■ EXERCISE REQUIREMENTS: Extract each line of the data and write it out again exactly.

** START SUPPLIED INFORMATION **

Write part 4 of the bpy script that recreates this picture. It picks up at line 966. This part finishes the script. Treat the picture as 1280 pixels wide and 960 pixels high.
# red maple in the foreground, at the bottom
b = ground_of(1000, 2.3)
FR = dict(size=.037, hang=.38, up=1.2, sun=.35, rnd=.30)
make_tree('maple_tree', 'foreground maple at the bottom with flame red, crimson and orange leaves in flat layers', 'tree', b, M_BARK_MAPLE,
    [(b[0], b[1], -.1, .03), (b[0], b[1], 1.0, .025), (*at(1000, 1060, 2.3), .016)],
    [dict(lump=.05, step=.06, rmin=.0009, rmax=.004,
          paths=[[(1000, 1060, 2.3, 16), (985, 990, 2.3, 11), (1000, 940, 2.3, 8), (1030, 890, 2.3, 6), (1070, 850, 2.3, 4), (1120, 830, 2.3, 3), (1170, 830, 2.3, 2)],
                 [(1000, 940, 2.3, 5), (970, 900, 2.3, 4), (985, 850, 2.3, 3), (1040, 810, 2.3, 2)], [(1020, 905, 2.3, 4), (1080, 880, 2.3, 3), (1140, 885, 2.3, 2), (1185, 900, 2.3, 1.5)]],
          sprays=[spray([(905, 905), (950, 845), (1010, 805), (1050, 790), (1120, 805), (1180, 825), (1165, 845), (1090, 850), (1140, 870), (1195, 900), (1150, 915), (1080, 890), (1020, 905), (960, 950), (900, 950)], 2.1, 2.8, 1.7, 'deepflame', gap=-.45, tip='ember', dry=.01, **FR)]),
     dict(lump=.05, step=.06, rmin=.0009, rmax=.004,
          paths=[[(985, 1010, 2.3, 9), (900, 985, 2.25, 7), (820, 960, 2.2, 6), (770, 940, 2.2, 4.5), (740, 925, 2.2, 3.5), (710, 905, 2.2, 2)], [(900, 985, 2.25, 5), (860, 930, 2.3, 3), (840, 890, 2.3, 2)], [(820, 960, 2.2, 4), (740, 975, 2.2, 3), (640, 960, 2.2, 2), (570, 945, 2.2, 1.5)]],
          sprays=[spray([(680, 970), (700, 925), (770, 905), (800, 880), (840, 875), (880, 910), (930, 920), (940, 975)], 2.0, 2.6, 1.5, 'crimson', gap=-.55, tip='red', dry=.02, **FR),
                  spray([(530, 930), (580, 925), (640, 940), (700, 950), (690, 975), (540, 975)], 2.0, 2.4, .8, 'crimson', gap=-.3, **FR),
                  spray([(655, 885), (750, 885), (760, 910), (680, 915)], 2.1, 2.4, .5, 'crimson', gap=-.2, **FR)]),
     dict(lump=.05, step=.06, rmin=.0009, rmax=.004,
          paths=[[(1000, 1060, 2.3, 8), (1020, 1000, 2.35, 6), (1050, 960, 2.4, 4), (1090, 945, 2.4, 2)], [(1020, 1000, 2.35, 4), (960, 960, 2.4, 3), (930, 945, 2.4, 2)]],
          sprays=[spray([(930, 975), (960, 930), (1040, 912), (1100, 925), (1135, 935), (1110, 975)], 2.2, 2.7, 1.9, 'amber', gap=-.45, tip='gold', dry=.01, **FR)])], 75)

** END SUPPLIED INFORMATION **

■ SOLUTION TO THE EXERCISE:
Write part 4 of the bpy script that recreates this picture. It picks up at line 966. This part finishes the script. Treat the picture as 1280 pixels wide and 960 pixels high.
# red maple in the foreground, at the bottom
b = ground_of(1000, 2.3)
FR = dict(size=.037, hang=.38, up=1.2, sun=.35, rnd=.30)
make_tree('maple_tree', 'foreground maple at the bottom with flame red, crimson and orange leaves in flat layers', 'tree', b, M_BARK_MAPLE,
    [(b[0], b[1], -.1, .03), (b[0], b[1], 1.0, .025), (*at(1000, 1060, 2.3), .016)],
    [dict(lump=.05, step=.06, rmin=.0009, rmax=.004,
          paths=[[(1000, 1060, 2.3, 16), (985, 990, 2.3, 11), (1000, 940, 2.3, 8), (1030, 890, 2.3, 6), (1070, 850, 2.3, 4), (1120, 830, 2.3, 3), (1170, 830, 2.3, 2)],
                 [(1000, 940, 2.3, 5), (970, 900, 2.3, 4), (985, 850, 2.3, 3), (1040, 810, 2.3, 2)], [(1020, 905, 2.3, 4), (1080, 880, 2.3, 3), (1140, 885, 2.3, 2), (1185, 900, 2.3, 1.5)]],
          sprays=[spray([(905, 905), (950, 845), (1010, 805), (1050, 790), (1120, 805), (1180, 825), (1165, 845), (1090, 850), (1140, 870), (1195, 900), (1150, 915), (1080, 890), (1020, 905), (960, 950), (900, 950)], 2.1, 2.8, 1.7, 'deepflame', gap=-.45, tip='ember', dry=.01, **FR)]),
     dict(lump=.05, step=.06, rmin=.0009, rmax=.004,
          paths=[[(985, 1010, 2.3, 9), (900, 985, 2.25, 7), (820, 960, 2.2, 6), (770, 940, 2.2, 4.5), (740, 925, 2.2, 3.5), (710, 905, 2.2, 2)], [(900, 985, 2.25, 5), (860, 930, 2.3, 3), (840, 890, 2.3, 2)], [(820, 960, 2.2, 4), (740, 975, 2.2, 3), (640, 960, 2.2, 2), (570, 945, 2.2, 1.5)]],
          sprays=[spray([(680, 970), (700, 925), (770, 905), (800, 880), (840, 875), (880, 910), (930, 920), (940, 975)], 2.0, 2.6, 1.5, 'crimson', gap=-.55, tip='red', dry=.02, **FR),
                  spray([(530, 930), (580, 925), (640, 940), (700, 950), (690, 975), (540, 975)], 2.0, 2.4, .8, 'crimson', gap=-.3, **FR),
                  spray([(655, 885), (750, 885), (760, 910), (680, 915)], 2.1, 2.4, .5, 'crimson', gap=-.2, **FR)]),
     dict(lump=.05, step=.06, rmin=.0009, rmax=.004,
          paths=[[(1000, 1060, 2.3, 8), (1020, 1000, 2.35, 6), (1050, 960, 2.4, 4), (1090, 945, 2.4, 2)], [(1020, 1000, 2.35, 4), (960, 960, 2.4, 3), (930, 945, 2.4, 2)]],
          sprays=[spray([(930, 975), (960, 930), (1040, 912), (1100, 925), (1135, 935), (1110, 975)], 2.2, 2.7, 1.9, 'amber', gap=-.45, tip='gold', dry=.01, **FR)])], 75)